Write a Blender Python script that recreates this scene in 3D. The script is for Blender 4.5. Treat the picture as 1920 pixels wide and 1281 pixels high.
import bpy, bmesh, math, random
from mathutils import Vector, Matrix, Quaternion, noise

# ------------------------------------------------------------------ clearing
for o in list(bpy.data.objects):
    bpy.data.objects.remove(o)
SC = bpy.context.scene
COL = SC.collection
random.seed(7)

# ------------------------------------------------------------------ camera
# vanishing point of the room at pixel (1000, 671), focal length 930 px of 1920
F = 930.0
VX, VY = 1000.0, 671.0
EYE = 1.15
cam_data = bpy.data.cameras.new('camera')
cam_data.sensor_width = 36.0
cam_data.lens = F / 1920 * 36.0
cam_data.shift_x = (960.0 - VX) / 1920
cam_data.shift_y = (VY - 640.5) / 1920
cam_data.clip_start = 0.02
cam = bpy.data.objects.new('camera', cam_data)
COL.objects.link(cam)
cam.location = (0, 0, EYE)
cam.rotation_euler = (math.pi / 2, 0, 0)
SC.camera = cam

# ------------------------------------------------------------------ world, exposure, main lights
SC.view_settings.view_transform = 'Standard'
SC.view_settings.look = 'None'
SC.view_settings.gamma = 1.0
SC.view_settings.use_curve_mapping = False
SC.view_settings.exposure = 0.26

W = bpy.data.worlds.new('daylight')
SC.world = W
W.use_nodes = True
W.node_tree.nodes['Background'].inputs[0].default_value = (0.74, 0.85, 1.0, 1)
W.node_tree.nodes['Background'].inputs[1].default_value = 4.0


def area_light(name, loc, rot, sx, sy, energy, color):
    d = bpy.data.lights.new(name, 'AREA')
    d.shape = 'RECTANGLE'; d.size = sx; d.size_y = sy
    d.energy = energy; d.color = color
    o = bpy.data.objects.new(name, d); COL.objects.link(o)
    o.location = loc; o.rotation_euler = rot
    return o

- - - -

> DIRECTION: Return the lines above precisely as they appear, beginning at the first line and ending at the line with "random.seed(7)", and nothing after it.

> SOLUTION:
Write a Blender Python script that recreates this scene in 3D. The script is for Blender 4.5. Treat the picture as 1920 pixels wide and 1281 pixels high.
import bpy, bmesh, math, random
from mathutils import Vector, Matrix, Quaternion, noise

# ------------------------------------------------------------------ clearing
for o in list(bpy.data.objects):
    bpy.data.objects.remove(o)
SC = bpy.context.scene
COL = SC.collection
random.seed(7)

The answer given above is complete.